It’s Cold in the Dungeon

Back when I started with the Spanish Inquisition and was just a innocent dungeon Lackey, I always had a fleece pullover at hand to wear in summer because the dungeon temperatures were so low.   The torture devices in the dungeon generated a lot of heat while operating, so they had to be supercooled to remain functional.  As is pretty common in the Inquisition, the equipment in the dungeon was much more valuable than the bodies that ran it.

After a few years I was moved from the dungeon to the cellar of rats across the hall, since my particular set of Lackey duties had all but disappeared.  It wasn’t quite so cold over in the cellar, but I still needed that pullover, particularly in the summer.  Then the Monarchy decided they no longer needed a Cellar Lackey in any capacity and I was let go.  My pullover went back to my closet to actually be worn in the winter!

A year went by and there was no Lackey work to be had.  Then one day I got a call from an Inquisition jailor in charge of the rats in a different cellar and I again had Lackey duties to fulfill.  It was a very nice cellar, actually, with windows that looked out to a brick walkway, but I could see sky and the occasional squirrel.  It was quiet and comfortable, and I really didn’t need a pullover.

Then one day the Monarchy decided to gobble up a neighboring kingdom that hadn’t been doing very well, and room had to be made to accommodate all the new jailors and lackeys.  All the torture devices were removed from the dungeon and put in the ballroom, my former jailor was demoted to Flunky, and the dungeon was freshly painted in anticipation for all the newly-conquered lackeys.  Or so we thought, over in our cozy cellar.  It turns out that the new lackeys were dispersed throughout the castle, and lackeys and rats from the various cellars were being thrown together to fight it out in the dungeon.  This meant my nice cellar was abandoned for the dungeon where I started.

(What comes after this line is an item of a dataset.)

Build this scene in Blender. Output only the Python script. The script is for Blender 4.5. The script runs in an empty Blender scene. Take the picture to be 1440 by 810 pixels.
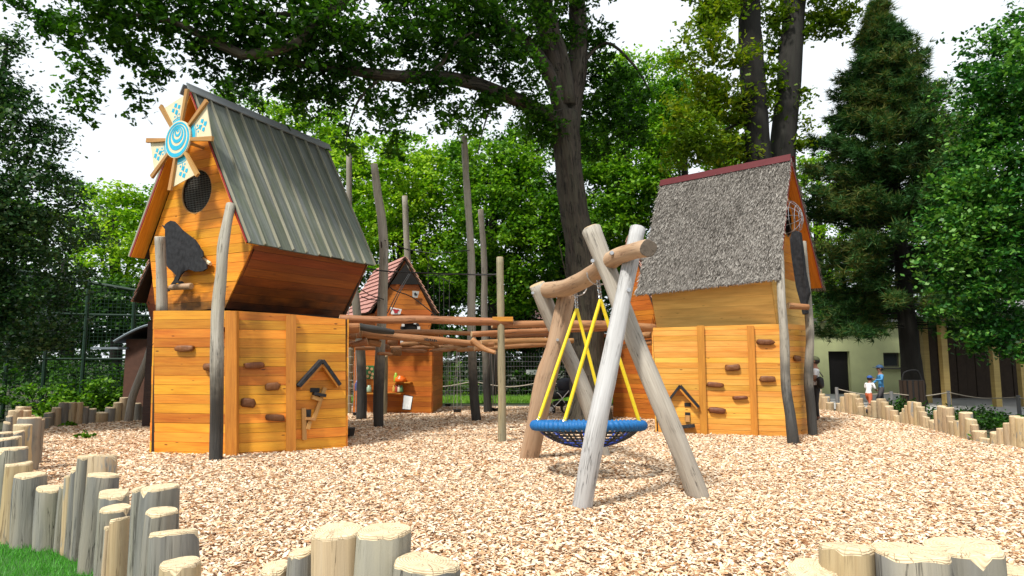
import bpy, math, random
import numpy as np
from mathutils import Vector, Matrix, noise as mnoise
R = math.radians
scn = bpy.context.scene
C = scn.collection
rng = random.Random(7)
nr = np.random.default_rng(11)

# ---------------------------------------------------------------- camera, sky, sun, exposure
PITCH = math.atan(100/920)
EYE = 1.6
cam = bpy.data.cameras.new('camera'); cam.lens = 23; cam.sensor_width = 36
cam.clip_start = .05; cam.clip_end = 1500
co = bpy.data.objects.new('camera', cam); C.objects.link(co)
co.location = (0, 0, EYE); co.rotation_euler = (math.pi/2+PITCH, 0, 0); scn.camera = co
SUN_EL, SUN_AZ = R(56), R(218)      # azimuth clockwise from +Y: the sun stands behind the camera, to the left
w = bpy.data.worlds.new('World'); scn.world = w; w.use_nodes = True
nt = w.node_tree; bg = nt.nodes['Background']
sky = nt.nodes.new('ShaderNodeTexSky'); sky.sky_type = 'NISHITA'; sky.sun_disc = False
sky.sun_elevation = SUN_EL; sky.sun_rotation = SUN_AZ; sky.dust_density = 3; sky.air_density = 1
tc = nt.nodes.new('ShaderNodeTexCoord'); nz = nt.nodes.new('ShaderNodeTexNoise')
nz.inputs['Scale'].default_value = 2.2; nz.inputs['Detail'].default_value = 5
rp = nt.nodes.new('ShaderNodeValToRGB'); rp.color_ramp.elements[0].position = .3; rp.color_ramp.elements[1].position = .62
rp.color_ramp.elements[0].color = (.8, .8, .8, 1); rp.color_ramp.elements[1].color = (.97, .97, .97, 1)
mx = nt.nodes.new('ShaderNodeMixRGB'); mx.inputs[2].default_value = (7.1, 7.5, 7.8, 1)
nt.links.new(tc.outputs['Generated'], nz.inputs['Vector']); nt.links.new(nz.outputs['Fac'], rp.inputs[0])
nt.links.new(rp.outputs[0], mx.inputs[0]); nt.links.new(sky.outputs[0], mx.inputs[1])
nt.links.new(mx.outputs[0], bg.inputs[0]); bg.inputs[1].default_value = .12
sun = bpy.data.lights.new('sun', 'SUN'); sun.energy = 4.3; sun.angle = R(7); sun.color = (1, .955, .87)
so = bpy.data.objects.new('sun', sun); C.objects.link(so)
sd = Vector((math.sin(SUN_AZ)*math.cos(SUN_EL), math.cos(SUN_AZ)*math.cos(SUN_EL), math.sin(SUN_EL)))
so.rotation_euler = sd.to_track_quat('Z', 'Y').to_euler(); so.location = (-10, -10, 30)
scn.view_settings.view_transform = 'Standard'; scn.view_settings.look = 'None'
scn.view_settings.exposure = .4; scn.view_settings.gamma = 1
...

The torture devices were gone, so the already-cold air was now frigid without all that extra generated heat.  Unfortunately the cooling system seems to have developed its own agenda and insists that dungeons are meant to be cold, torture devices or no.  So here I sit, in my brightly painted dungeon, thinking, “So this is what Hell is supposed to feel like when it freezes over!”

My fingernails are blue and I hate the Spanish Inquisition.